The foreign ministers from the International Syria Support Group managed to seal an agreement to “accelerate and expand” deliveries of humanitarian aid to besieged Syrian communities beginning this week.
Carter said the US military will not participate in those aid deliveries.
Carter told reporters that however the proposed suspension of Syrian civil war hostilities is implemented, the US will continue combating IS in Syria.
“There is no cease-fire in the war against ISIL,” Carter said. “Let’s be clear about that.”
US and Russia are to lead a working group meeting Friday to work out aid delivery details.
The West has been trading barbs with Moscow over its bombing campaign in the opposition-held city of Aleppo, which observers say has killed 500 people since it began on February 1.
A first round of talks between the Syrian government and the opposition in Geneva collapsed earlier this month over the attacks on Aleppo.
The rebels say they will not return to talks, pencilled in for February 25, unless government sieges and air strikes end.
Germany on Friday put the onus for ceasing fighting primarily on Russia, which Berlin accused of scuppering peace talks through its military offensive.
“The words must be followed with deeds. And here the government puts Russia first under the obligation to do so,” said Christiane Wirzt, government spokeswoman.
Five years of conflict have killed more than a quarter-million people, created Europe’s biggest refugee crisis since World War II and allowed the Islamic State to carve out its own territory across parts of Syria and neighboring Iraq.
Overall, the United Nations says almost half a million people are besieged in Syria. Since the beginning of 2015, Syria’s government had approved just 13 inter-agency aid convoys, out of 113 requested, the UN reported last month.
The failure to agree on a cease-fire leaves the most critical step to resuming peace talks unresolved. It was not clear from their comments afterward if deep differences regarding the truce and which groups would be eligible for it could be overcome.
Secretary of State John Kerry, however, defended the agreement on Friday afternoon.
“They wanted it called and defined as a cessation of hostilities. That is very much in line with their thinking and their hopes,” he said.
Speaking for the group earlier, Kerry hailed the results as a significant accomplishment but noted that a cessation-of-hostilities agreement, if it can be achieved, would only be a “pause” in fighting and that more work would need to be done to turn it into a fully-fledged cease-fire.
He also allowed that the agreements made were “commitments on paper” only.
“The real test is whether or not all the parties honor those commitments and implement them,” he told reporters after the nearly six-hour meeting at a Munich hotel, which ran into the early hours of Friday.
Russia had proposed the March 1 cease-fire date, which the U.S. and others saw as a ploy to give Moscow and the Syrian army three more weeks to try to crush Western- and Arab-backed rebels. The US countered with demands for an immediate stop to the fighting.

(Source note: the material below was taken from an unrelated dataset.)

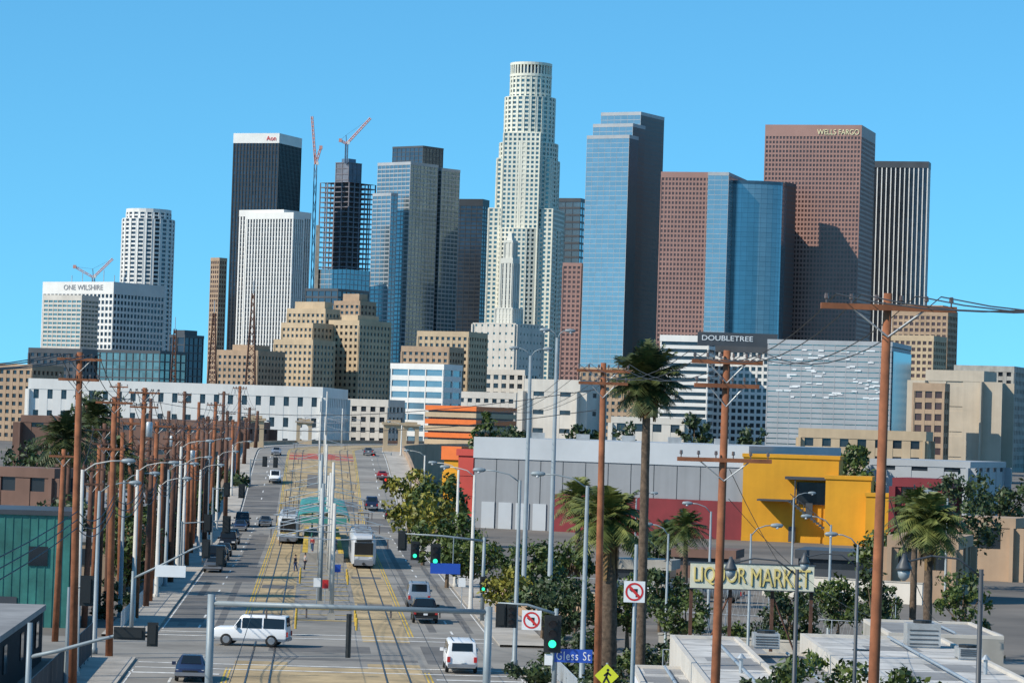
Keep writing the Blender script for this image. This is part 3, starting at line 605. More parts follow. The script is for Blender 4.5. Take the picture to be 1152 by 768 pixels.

Despite apparent concessions on potential timing of the truce and the agreement to set up the task force, the US, Russia and others remain far apart on which groups should be eligible for it. At the moment, only two groups — the Islamic State and the al-Qaeda-affiliated al-Nusra Front — are ineligible because they are identified as terrorist organizations by the United Nations.
Russia, Syria and Iran argue that other groups, notably some supported by Turkey, Saudi Arabia and other Arab states, should not be eligible for the cease-fire, and there was no sign Friday that those differences had been resolved.
Lavrov said the Russian air campaign in support of Assad’s military would continue against terrorist groups and denied persistent reports that the Russian strikes have hit civilian areas, notably around rebel-held Aleppo, where heavy fighting has been raging for the past week.
Asked Friday to comment on the Munich talks, Salem Meslet, the spokesman for the Syrian opposition coalition known as the High Negotiations Commitee, said, “We must see action on the ground in Syria.”